Action Principle Solutions For Galaxy Motions Within 3000 Km/s
Abstract
The numerical action variational principle is used to find fully nonlinear solutions for the orbits of the mass tracers given their present redshifts and angular positions and the cosmological boundary condition that the peculiar velocities are small at high redshift. A solution predicts the distances of the mass tracers, and is tested by a comparison with measured distances. The current numerical results use 289 luminosity-linewidth distance measurements designed to be close to unbiased. A catalog of 1138 tracers approximates the luminosity distribution of galaxies in the vicinity of the Local Supercluster, at redshifts cz < 3000 km/s. These mass tracers include groups with crossing times less than the Hubble time and isolated galaxies.
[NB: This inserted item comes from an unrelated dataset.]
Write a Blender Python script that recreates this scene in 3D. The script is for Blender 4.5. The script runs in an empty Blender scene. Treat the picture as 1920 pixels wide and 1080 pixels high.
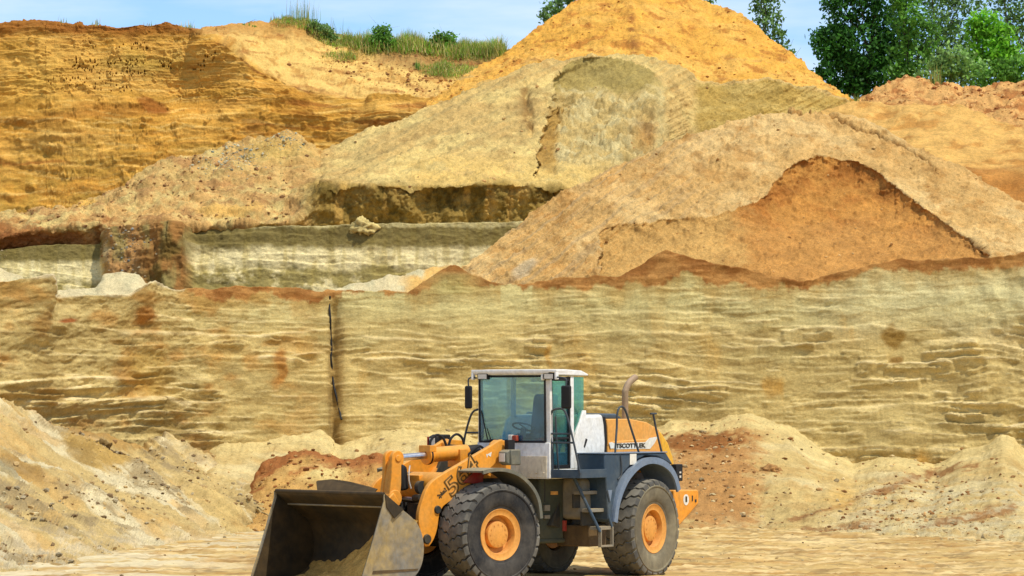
import bpy, bmesh, math, random
import numpy as np
from mathutils import Vector, Matrix
random.seed(7); np.random.seed(7)
S = bpy.context.scene; COL = S.collection

# ------------------------------------------------------------------ camera, sky, sun, exposure
FPX, HZ, CAMH = 7150.0, 753.0, 3.0
PITCH = math.atan((HZ - 540) / FPX)
cam = bpy.data.objects.new('camera', bpy.data.cameras.new('camera')); COL.objects.link(cam)
cam.location = (0, 0, CAMH); cam.rotation_euler = (math.pi/2 + PITCH, 0, 0)
cam.data.sensor_width = 36; cam.data.lens = FPX/1920*36
cam.data.clip_start = 1; cam.data.clip_end = 6000
S.camera = cam

SUN_EL, SUN_AZ = math.radians(60), math.radians(127)     # azimuth clockwise from +Y: sun high on the right
sdir = Vector((math.cos(SUN_EL)*math.sin(SUN_AZ), math.cos(SUN_EL)*math.cos(SUN_AZ), math.sin(SUN_EL)))
sl = bpy.data.lights.new('sun', 'SUN'); sl.energy = 3.8; sl.angle = math.radians(.5); sl.color = (1, .95, .86)
so = bpy.data.objects.new('sun', sl); COL.objects.link(so); so.rotation_euler = sdir.to_track_quat('Z', 'Y').to_euler()
so.location = (40, 60, 80)
W = bpy.data.worlds.new('World'); S.world = W; W.use_nodes = True
wn = W.node_tree; wn.nodes.clear()
wo = wn.nodes.new('ShaderNodeOutputWorld'); bg = wn.nodes.new('ShaderNodeBackground')
sky = wn.nodes.new('ShaderNodeTexSky'); sky.sky_type = 'NISHITA'; sky.sun_disc = False
sky.sun_elevation = SUN_EL; sky.sun_rotation = SUN_AZ
sky.altitude = 800; sky.air_density = 1.0; sky.dust_density = 0.0; sky.ozone_density = 4.0
tc = wn.nodes.new('ShaderNodeTexCoord'); mp = wn.nodes.new('ShaderNodeMapping'); mp.inputs['Scale'].default_value = (5, 5, 26)
nz = wn.nodes.new('ShaderNodeTexNoise'); nz.inputs['Scale'].default_value = 1.9; nz.inputs['Detail'].default_value = 6; nz.inputs['Roughness'].default_value = .55
rp = wn.nodes.new('ShaderNodeValToRGB'); rp.color_ramp.elements[0].position = .36; rp.color_ramp.elements[1].position = .70
rp.color_ramp.elements[0].color = (0, 0, 0, 1); rp.color_ramp.elements[1].color = (.9, .9, .9, 1)
tint = wn.nodes.new('ShaderNodeMixRGB'); tint.blend_type = 'MULTIPLY'; tint.inputs[0].default_value = 1; tint.inputs[2].default_value = (.78, .88, 1.02, 1)
mx = wn.nodes.new('ShaderNodeMixRGB'); mx.inputs[2].default_value = (5.6, 6.3, 7.2, 1)
for a, b in ((tc.outputs['Generated'], mp.inputs['Vector']), (mp.outputs[0], nz.inputs['Vector']), (nz.outputs[0], rp.inputs[0]),
             (rp.outputs[0], mx.inputs[0]), (sky.outputs[0], tint.inputs[1]), (tint.outputs[0], mx.inputs[1]), (mx.outputs[0], bg.inputs['Color']), (bg.outputs[0], wo.inputs[0])):
    wn.links.new(a, b)
bg.inputs['Strength'].default_value = .15
S.view_settings.view_transform = 'Standard'; S.view_settings.look = 'None'
S.view_settings.exposure = 0.08; S.view_settings.gamma = 1; S.view_settings.use_curve_mapping = False

# ------------------------------------------------------------------ helpers
def lin(c):
    c = np.asarray(c, float)/255.0
    return np.where(c <= .04045, c/12.92, ((c+.055)/1.055)**2.4)
def L(*c): return tuple(lin(c)) + (1,)
def unproj(px, py, Y):
    px = np.asarray(px, float); py = np.asarray(py, float)
    a = (px-960)/FPX; b = (540-py)/FPX
    dy = math.cos(PITCH) - b*math.sin(PITCH); dz = math.sin(PITCH) + b*math.cos(PITCH)
    t = Y/dy
    return np.stack([a*t, Y+0*t, CAMH+dz*t], -1)
def hsh(i, j, k):
    n = (i*374761393 + j*668265263 + k*2147483647 + 1013904223) & 0xFFFFFFFF
    n = ((n ^ (n >> 13))*1274126177) & 0xFFFFFFFF
    n = ((n ^ (n >> 15))*2246822519) & 0xFFFFFFFF
    return ((n ^ (n >> 16)) & 0xFFFF)/32767.5 - 1
GRD = np.array([(1, 1, 0), (-1, 1, 0), (1, -1, 0), (-1, -1, 0), (1, 0, 1), (-1, 0, 1), (1, 0, -1), (-1, 0, -1), (0, 1, 1), (0, -1, 1), (0, 1, -1), (0, -1, -1)], float)
def noise(x, y, z):
    """gradient noise, about -1..1"""
    x, y, z = np.broadcast_arrays(np.asarray(x, float), np.asarray(y, float), np.asarray(z, float))
    i = np.floor(x).astype(np.int64); j = np.floor(y).astype(np.int64); k = np.floor(z).astype(np.int64)
    u, v, w = x-i, y-j, z-k
    f = lambda t: t*t*t*(t*(t*6-15)+10)
    fu, fv, fw = f(u), f(v), f(w)
    r = 0
    for a in (0, 1):
        for b in (0, 1):
            for c in (0, 1):
                g = GRD[((hsh(i+a, j+b, k+c)+1)*32767.5).astype(np.int64) % 12]
                d = g[..., 0]*(u-a) + g[..., 1]*(v-b) + g[..., 2]*(w-c)
                r = r + d*(fu if a else 1-fu)*(fv if b else 1-fv)*(fw if c else 1-fw)
    return r*1.35
def fbm(x, y, z, o=4, g=.5):
    r = 0; a = 1.0; t = 0
    x, y, z = np.broadcast_arrays(np.asarray(x, float), np.asarray(y, float), np.asarray(z, float))
    for q in range(o):
        r = r + a*noise(x+q*17.3, y+q*9.1, z+q*5.7); t += a*a; a *= g
        x, y, z = 2.03*(.95*x+.31*z), 2.03*y, 2.03*(-.31*x+.95*z)
        x, y = .92*x-.39*y, .39*x+.92*y
    return r/math.sqrt(t)*.72
def sst(a, b, x): 
    t = np.clip((x-a)/(b-a+1e-9), 0, 1); return t*t*(3-2*t)
def mix(c, d, m):
    m = np.asarray(m)[..., None]; return c*(1-m) + d*m

def link(o, parent=None):
    COL.objects.link(o)
    if parent is not None: o.parent = parent
    return o
def tag(o, label=None, cat=None, group=None, kind=None):
    if label: o['label'] = label
    if cat: o['category'] = cat
    if group: o['group'] = group
    if kind: o['kind'] = kind
    return o
def empty(name, loc, rz=0):
    o = bpy.data.objects.new(name, None); o.empty_display_size = .3
    o.location = loc; o.rotation_euler = (0, 0, rz); COL.objects.link(o); return o
def np_mesh(name, V, F, mat, col=None, smooth=True, parent=None):
    """V (n,3), F (m,k) all the same corner count"""
    me = bpy.data.meshes.new(name); V = np.asarray(V, np.float32); F = np.asarray(F, np.int32)
    me.vertices.add(len(V)); me.vertices.foreach_set('co', V.ravel())
    k = F.shape[1]; me.loops.add(F.size); me.loops.foreach_set('vertex_index', F.ravel())
    me.polygons.add(len(F)); me.polygons.foreach_set('loop_start', np.arange(0, F.size, k, dtype=np.int32))
    me.polygons.foreach_set('use_smooth', np.full(len(F), smooth))
    if col is not None:
        at = me.color_attributes.new('Col', 'FLOAT_COLOR', 'POINT')
        c4 = np.ones((len(V), 4), np.float32); c4[:, :3] = col; at.data.foreach_set('color', c4.ravel())
    me.update(calc_edges=True); me.validate()
    me.materials.append(mat)
    return link(bpy.data.objects.new(name, me), parent)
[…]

The measure of merit of a solution is the sum of the mean square differences between the predicted and observed distance moduli. In the 3000 km/s sample, this reduced $\chi^2$ statistic has a well-defined minimum value at M/L=175 and $t_0 = 10.0$ Gyr, and $\chi^2$ at the minimum is about 1.29 times the value expected from just the standard deviation of the distance measurements. We have tested for the effect of the mass at greater distance by using the positions of Abell clusters as a model for the large-scale mass distribution. This external mass model reduces the minimum value of $\chi^2$ by about 10\% ($\sim 1 \sigma$). The value of the cosmological density parameter $\Omega_0$ is determined by the global mean mass-to-light ratio. Our preliminary analysis yields $\Omega_0= 0.17 \pm 0.10$ at one standard deviation. A tighter bound is expected to come out of a larger sample of measured distances now available.